Et en l’absence de tout représentant du personnel ?
Si votre entreprise ne compte ni CE, ni délégués du personnel, à défaut de consultation, le plan de sauvegarde de l’emploi (PSE) doit être affiché sur les lieux de travail et communiqué à la DDTEFP. Les observations de cette dernière doivent également être affichées ainsi que les réponses de l’employeur.

Chaque salarié concerné par le projet de licenciement doit être convoqué à un entretien préalable, par lettre recommandée ou remise en main propre contre décharge.
La lettre doit mentionner la possibilité pour le salarié d’être assisté par un salarié de l’entreprise ou, en l’absence de tout représentant du personnel, par un conseiller du salarié extérieur.
La liste des conseillers du salarié est disponible en mairie et à l’Inspection du travail. Au cours de l’entretien, au plus tôt 5 jours après la date de présentation du courrier, l’employeur doit exposer le motif du licenciement et les critères d’ordre des licenciements. Et il doit proposer, selon les cas, un congé de reclassement, une convention de reclassement personnalisée ou un contrat de transition professionnelle.
La lettre de licenciement doit rappeler ces possibilités, le motif du licenciement et la priorité de réembauche pendant un an.

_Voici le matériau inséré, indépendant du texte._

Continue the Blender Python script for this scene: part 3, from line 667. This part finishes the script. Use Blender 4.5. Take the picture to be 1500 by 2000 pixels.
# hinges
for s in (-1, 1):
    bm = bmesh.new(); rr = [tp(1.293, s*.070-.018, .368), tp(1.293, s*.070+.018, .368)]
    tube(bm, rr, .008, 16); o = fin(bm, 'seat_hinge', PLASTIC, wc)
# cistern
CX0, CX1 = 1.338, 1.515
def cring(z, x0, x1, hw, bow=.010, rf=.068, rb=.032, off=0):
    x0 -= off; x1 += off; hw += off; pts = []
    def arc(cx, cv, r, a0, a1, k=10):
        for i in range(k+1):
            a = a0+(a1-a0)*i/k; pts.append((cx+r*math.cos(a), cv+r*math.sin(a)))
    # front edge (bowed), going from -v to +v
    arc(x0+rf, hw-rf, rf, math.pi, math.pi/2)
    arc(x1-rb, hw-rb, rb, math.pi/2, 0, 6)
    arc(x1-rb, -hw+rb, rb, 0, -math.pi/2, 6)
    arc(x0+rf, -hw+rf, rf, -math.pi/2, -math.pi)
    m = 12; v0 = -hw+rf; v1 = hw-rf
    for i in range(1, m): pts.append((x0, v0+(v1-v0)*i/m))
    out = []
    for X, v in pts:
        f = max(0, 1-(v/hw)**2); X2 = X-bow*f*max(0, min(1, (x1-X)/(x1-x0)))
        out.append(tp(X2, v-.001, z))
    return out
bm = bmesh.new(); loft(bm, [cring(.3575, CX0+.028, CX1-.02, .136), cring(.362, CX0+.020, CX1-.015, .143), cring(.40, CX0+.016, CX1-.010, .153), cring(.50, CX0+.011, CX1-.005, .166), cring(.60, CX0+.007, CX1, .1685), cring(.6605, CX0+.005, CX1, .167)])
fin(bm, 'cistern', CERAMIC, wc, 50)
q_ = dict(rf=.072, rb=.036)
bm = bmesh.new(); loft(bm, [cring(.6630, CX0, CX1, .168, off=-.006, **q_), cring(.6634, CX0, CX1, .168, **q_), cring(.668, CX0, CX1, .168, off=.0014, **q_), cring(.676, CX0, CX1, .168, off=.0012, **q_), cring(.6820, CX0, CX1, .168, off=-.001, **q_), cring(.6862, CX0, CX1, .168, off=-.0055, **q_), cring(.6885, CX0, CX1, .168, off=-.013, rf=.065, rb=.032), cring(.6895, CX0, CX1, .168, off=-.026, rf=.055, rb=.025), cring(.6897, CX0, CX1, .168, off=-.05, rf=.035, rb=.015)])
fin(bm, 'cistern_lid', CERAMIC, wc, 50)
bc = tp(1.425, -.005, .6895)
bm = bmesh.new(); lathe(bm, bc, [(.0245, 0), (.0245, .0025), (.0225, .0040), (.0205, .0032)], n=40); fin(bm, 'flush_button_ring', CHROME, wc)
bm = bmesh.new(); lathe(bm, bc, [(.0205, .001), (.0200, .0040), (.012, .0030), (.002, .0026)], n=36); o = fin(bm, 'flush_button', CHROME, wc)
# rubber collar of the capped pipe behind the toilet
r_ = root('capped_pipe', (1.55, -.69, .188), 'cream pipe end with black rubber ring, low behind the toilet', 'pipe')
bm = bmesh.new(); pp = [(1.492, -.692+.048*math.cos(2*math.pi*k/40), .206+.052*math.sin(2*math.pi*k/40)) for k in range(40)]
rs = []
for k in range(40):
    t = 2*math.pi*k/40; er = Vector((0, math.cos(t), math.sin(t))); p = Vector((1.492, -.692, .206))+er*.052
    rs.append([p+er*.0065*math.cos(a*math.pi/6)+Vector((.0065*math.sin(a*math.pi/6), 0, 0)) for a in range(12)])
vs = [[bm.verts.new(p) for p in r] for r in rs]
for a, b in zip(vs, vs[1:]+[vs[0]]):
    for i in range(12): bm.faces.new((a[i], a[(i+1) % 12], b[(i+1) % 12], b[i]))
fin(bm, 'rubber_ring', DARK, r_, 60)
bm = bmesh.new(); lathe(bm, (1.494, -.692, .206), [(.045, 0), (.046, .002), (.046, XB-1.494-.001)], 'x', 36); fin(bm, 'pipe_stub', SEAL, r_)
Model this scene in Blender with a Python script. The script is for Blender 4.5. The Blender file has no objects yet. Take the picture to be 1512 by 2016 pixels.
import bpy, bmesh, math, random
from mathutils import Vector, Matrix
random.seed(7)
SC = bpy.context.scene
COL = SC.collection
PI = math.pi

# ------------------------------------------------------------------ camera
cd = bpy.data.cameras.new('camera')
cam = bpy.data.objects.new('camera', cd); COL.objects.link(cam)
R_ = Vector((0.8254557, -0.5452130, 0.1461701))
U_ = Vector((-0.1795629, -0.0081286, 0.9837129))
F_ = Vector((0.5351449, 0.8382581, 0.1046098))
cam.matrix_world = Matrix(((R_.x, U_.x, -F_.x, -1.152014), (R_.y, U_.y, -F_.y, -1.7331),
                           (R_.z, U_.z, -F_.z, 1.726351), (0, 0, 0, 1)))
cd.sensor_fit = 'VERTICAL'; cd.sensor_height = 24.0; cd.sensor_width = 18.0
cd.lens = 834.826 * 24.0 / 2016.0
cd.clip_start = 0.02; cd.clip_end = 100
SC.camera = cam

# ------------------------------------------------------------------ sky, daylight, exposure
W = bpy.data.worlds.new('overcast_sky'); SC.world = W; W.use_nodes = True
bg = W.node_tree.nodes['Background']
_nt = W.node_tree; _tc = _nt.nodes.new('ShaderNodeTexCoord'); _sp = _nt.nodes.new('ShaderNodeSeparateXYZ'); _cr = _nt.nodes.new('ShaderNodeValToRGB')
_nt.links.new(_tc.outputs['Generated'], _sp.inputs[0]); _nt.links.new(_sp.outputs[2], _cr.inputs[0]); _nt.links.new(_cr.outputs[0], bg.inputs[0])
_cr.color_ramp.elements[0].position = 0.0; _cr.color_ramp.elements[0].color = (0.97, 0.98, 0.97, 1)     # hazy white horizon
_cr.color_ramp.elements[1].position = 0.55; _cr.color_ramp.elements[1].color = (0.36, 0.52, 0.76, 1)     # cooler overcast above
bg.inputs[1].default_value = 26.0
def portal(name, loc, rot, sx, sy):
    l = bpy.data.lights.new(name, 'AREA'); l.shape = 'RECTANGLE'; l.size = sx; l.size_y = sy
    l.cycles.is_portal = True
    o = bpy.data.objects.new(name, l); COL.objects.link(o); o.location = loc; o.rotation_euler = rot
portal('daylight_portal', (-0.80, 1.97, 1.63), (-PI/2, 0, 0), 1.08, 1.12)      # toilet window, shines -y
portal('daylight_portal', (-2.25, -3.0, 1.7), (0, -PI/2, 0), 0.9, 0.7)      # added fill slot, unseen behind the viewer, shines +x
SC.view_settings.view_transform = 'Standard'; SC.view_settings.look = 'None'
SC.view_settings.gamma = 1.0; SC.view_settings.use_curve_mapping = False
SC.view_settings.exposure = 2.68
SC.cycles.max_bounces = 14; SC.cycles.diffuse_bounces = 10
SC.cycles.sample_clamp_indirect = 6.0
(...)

À la demande écrite du salarié, l’entreprise doit communiquer les critères retenus pour l’ordre des licenciements.
Un délai doit s’écouler entre la notification du projet à l’administration et l’envoi des lettres de licenciement : 30 jours pour 10 à 99 licenciements, 45 jours pour 100 à 249 licenciements, 60 jours à partir de 250 licenciements.